Badan Pembinaan Hukum Nasional (BPHN) melalui Kelompok Kerja Analisis dan Evaluasi Hukum (Pokja AEH) pada tahun 2019 melakukan kajian menyeluruh terhadap dua puluh satu peraturan perundang-undangan yang berkaitan langsung dengan isu pemberdayaan perempuan dan perlindungan anak. Dari hasil telaah tersebut, terungkap bahwa meskipun secara kuantitatif Indonesia sudah memiliki banyak peraturan di bidang ini—mulai dari undang-undang, peraturan pemerintah, hingga peraturan menteri—namun secara kualitas, masih ditemukan banyak ketidaksesuaian, tumpang tindih, bahkan potensi disharmoni antar aturan.

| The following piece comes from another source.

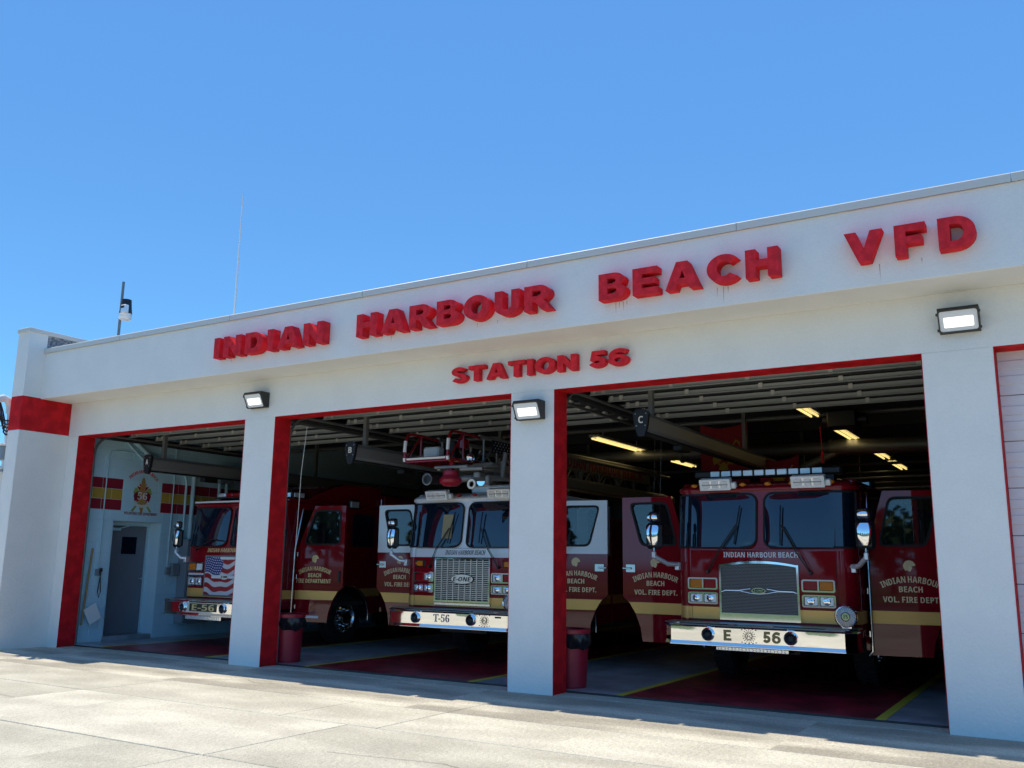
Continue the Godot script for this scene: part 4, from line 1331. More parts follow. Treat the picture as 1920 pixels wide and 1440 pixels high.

Masalah utama yang ditemukan Pokja AEH bukan sekadar banyaknya peraturan, tetapi justru karena setiap aturan sering kali berdiri sendiri tanpa sinkronisasi dengan yang lain. Misalnya, sejumlah undang-undang yang mengatur tentang kekerasan dalam rumah tangga, perdagangan orang, maupun kesejahteraan anak ternyata masih memiliki ruang interpretasi berbeda-beda di tingkat implementasi. Peraturan yang satu kadang menegaskan sesuatu, sementara peraturan lain mengatur hal serupa dengan cara yang berbeda. Akibatnya, penegakan hukum seringkali tidak efektif dan membingungkan aparat di lapangan.

Dari sisi kelembagaan, persoalan lain muncul karena koordinasi antar instansi yang terlibat dalam perlindungan perempuan dan anak masih lemah. BPHN menemukan bahwa regulasi yang seharusnya menjadi pedoman sering kali tidak dilengkapi dengan petunjuk teknis yang jelas. Di sisi lain, banyak peraturan belum menampung nilai-nilai keadilan yang sejati bagi perempuan dan anak. Misalnya, masih adanya norma yang bersifat diskriminatif, seperti pengaturan dalam Undang-Undang Perkawinan yang dinilai tidak sejalan dengan prinsip kesetaraan gender, terutama dalam hal poligami dan pembagian hak dan kewajiban suami-istri.

Salah satu dimensi penting dalam evaluasi BPHN adalah kesesuaian peraturan dengan nilai-nilai Pancasila. Dalam banyak temuan, masih ada regulasi yang belum sepenuhnya mencerminkan nilai kemanusiaan, keadilan, dan kesetaraan sebagaimana diamanatkan dalam sila kedua dan kelima Pancasila. Misalnya, pasal-pasal tertentu di beberapa undang-undang mengandung bias gender atau bahkan membuka ruang diskriminasi terhadap perempuan.

Padahal, dalam perspektif pembangunan hukum nasional, setiap norma hukum seharusnya menginternalisasikan nilai-nilai dasar Pancasila. Artinya, hukum tidak boleh berhenti pada teks peraturan semata, tetapi juga harus hidup di tengah masyarakat dan mencerminkan rasa keadilan sosial. Ketika perempuan dan anak masih menjadi kelompok yang paling sering dilanggar haknya, maka penegakan hukum belum bisa dikatakan efektif, seberapa pun banyaknya undang-undang yang telah dibuat.

Hasil evaluasi juga menunjukkan bahwa efektivitas hukum di bidang ini masih rendah karena lemahnya pelaksanaan dan minimnya pengawasan. Banyak aturan yang sudah ada tidak dijalankan secara konsisten. Misalnya, kewajiban pemerintah daerah untuk menyediakan layanan perlindungan dan pemulihan korban kekerasan belum berjalan merata. Di beberapa daerah, bahkan belum ada lembaga yang benar-benar berfungsi memberikan pendampingan hukum atau psikologis bagi korban.

Selain itu, mekanisme perlindungan hukum yang seharusnya melibatkan masyarakat juga masih belum optimal. Di sinilah pentingnya penataan ulang kelembagaan dan kebijakan publik agar lebih terkoordinasi. Hukum tidak bisa berdiri sendiri; ia membutuhkan sistem dukungan berupa sumber daya manusia yang peka gender, prosedur kerja yang jelas, serta regulasi turunan yang memudahkan implementasi.

Dalam rekomendasinya, BPHN menekankan pentingnya pembenahan regulasi agar lebih responsif terhadap kebutuhan perempuan dan anak. Prinsipnya bukan hanya menambah jumlah aturan baru, melainkan menyelaraskan yang sudah ada agar tidak saling bertentangan. Reformasi hukum harus diarahkan untuk menghapus diskriminasi yang mungkin masih ada di dalam peraturan perundang-undangan dan memastikan setiap pasal benar-benar mencerminkan kesetaraan di depan hukum.